In 22 short "Extracts," the lives of a small group of young men and women growing up in North Africa from 1985 to 2005 are portrayed. Jesu and Maria are twins born to the sixties generation, whose visions of idyllic lands and love for "the poetry of Pablo Neruda" lead them to settle in Angola. Maria and her mother soon fled back to Europe and we enter the narrative when Jesu is a young man returned from a four-year stint in the army. He is mostly adrift, gambling and racing his souped-up cars while working simple labor jobs. Soon the money and mystery of the illicit drug trade ensnare him. His involvement with other players in that game lead to desperation and murder. A yellow dog he names "Fenris" is one of the most lasting connections he makes.

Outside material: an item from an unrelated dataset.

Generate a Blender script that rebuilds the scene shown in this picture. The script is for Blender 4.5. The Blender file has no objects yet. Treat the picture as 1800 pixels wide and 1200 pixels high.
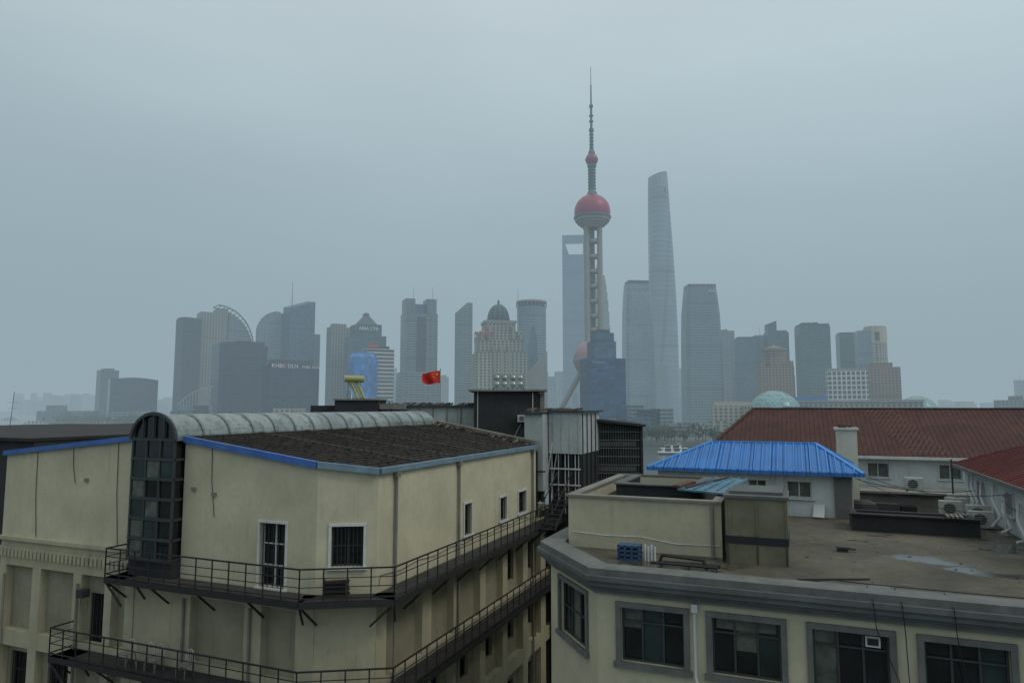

This is a poetic articulation of a life swallowed up by forces hard to tame. The most immediate comparison that springs to mind is, of course, Camus, with shades of "The Stranger" so evident at first. But Jesu is no Meursault. His alienation springs from perhaps a similar source that distrusts language and easy encapsulations. What the author's style and manner evokes is something more like the voluptuous poetry of a Saint-John Perse, that other poet of the sub-equatorial, where the colors and sounds and tastes of the deep, deep south inform every gesture. But it is wed to Camus' sense of the deep absurdity. He pulls no punches. A deep and affecting work.